Ils sont 60, exactement ou à peu près, qui achètent régulièrement ces trois journaux à la fois. Enfin, chaque samedi, le groupe réunit une vingtaine des plus ardents.
Très connus dans les milieux syndicaux, plusieurs d'entre eux firent partie de ce Comité d'entente qui, lors des grèves d'avril 1904, tenait lieu de Bourse du travail. Aux réunions privées du syndicat textile, leurs orateurs prenaient la parole avec les orateurs guesdistes, et d'eux émanèrent des discours et articles très violents.
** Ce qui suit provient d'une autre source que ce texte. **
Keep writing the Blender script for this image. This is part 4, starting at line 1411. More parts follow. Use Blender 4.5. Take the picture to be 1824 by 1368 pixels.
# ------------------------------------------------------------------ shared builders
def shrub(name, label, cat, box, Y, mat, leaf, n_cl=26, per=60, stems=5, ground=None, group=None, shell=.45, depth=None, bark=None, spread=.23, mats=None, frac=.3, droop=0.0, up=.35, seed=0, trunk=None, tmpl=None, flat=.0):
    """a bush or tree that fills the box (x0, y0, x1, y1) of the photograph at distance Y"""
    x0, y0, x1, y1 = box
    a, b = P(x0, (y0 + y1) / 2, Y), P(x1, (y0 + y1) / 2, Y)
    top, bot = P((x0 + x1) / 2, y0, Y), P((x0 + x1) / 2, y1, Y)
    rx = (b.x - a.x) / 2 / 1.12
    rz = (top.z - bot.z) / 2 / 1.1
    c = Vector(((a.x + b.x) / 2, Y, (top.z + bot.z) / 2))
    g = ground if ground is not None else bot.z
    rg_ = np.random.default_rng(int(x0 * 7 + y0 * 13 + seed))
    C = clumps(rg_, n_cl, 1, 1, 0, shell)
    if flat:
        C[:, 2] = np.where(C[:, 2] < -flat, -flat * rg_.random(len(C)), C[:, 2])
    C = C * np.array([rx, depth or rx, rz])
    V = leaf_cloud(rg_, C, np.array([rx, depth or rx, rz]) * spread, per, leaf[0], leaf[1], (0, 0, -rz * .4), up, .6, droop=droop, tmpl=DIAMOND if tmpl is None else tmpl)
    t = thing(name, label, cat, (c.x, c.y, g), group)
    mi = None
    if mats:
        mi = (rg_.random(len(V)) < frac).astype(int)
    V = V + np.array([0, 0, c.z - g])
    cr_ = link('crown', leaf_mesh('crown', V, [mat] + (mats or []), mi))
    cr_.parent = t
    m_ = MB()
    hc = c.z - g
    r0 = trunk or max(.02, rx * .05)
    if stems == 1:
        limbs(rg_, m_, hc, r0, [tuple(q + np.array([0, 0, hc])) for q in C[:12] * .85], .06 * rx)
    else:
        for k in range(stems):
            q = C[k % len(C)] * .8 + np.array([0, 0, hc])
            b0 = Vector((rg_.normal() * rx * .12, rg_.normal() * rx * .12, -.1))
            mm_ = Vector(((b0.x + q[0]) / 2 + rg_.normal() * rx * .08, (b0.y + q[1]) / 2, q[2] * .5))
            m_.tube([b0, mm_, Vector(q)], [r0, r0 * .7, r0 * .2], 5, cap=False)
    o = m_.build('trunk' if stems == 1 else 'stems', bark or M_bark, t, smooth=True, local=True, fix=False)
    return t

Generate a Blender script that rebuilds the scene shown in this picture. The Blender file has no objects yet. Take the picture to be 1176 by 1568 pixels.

Ce sont les anarchistes qui organisèrent les premiers des soupes populaires, et leur exemple était, dès le lendemain, suivi par les guesdistes. Mais ils n'ont pas réussi à s'organiser pour l'action directe et continue. Avant ou pendant les grèves d'avril 1904, les anarchistes roubaisiens ont cherché à lancer deux syndicats : celui des teinturiers apprêteurs, et un syndicat général du textile : l'Union ouvrière. De ces deux syndicats, le second a disparu et le premier n'a plus l'importance qu'il avait prise en avril.
Pour donner une idée exacte de leur état d'esprit, voici ce que j'ai relevé sur le cahier de prêt de leur bibliothèque, qui, relativement, est mieux composée, plus fréquentée que celle du textile et du P. O. F.
Elle existe depuis quatre ans et contient environ 200 volumes. Il y a eu 260 sorties en 1901, 650 en 1902, 621 en 1903.
Les livres les plus lus sont les livres de théorie de J. Grave et Kropotkine, puis viennent les romans antimilitaristes publiés chez Stock, puis les romans de Zola, et des livres comme la Clairière, M. Bergeret Résurrection, enfin les publications anticléricales, qui sont assez mauvaises.
(1) Après la révolte de l'île du Salut, à laquelle il prit part, il fut condamné à mort, puis, après appel, à cinq ans de cellule. Il y mourut d'épuisement en 1891.
De 1890 à 1896, la police montra un très grand zèle. Beaucoup de camarades se rappellent avoir été perquisitionnés dix fois.
Pour d'autres, les agents venaient de mois en mois demander des renseignements au bureau de l'usine où ils travaillaient.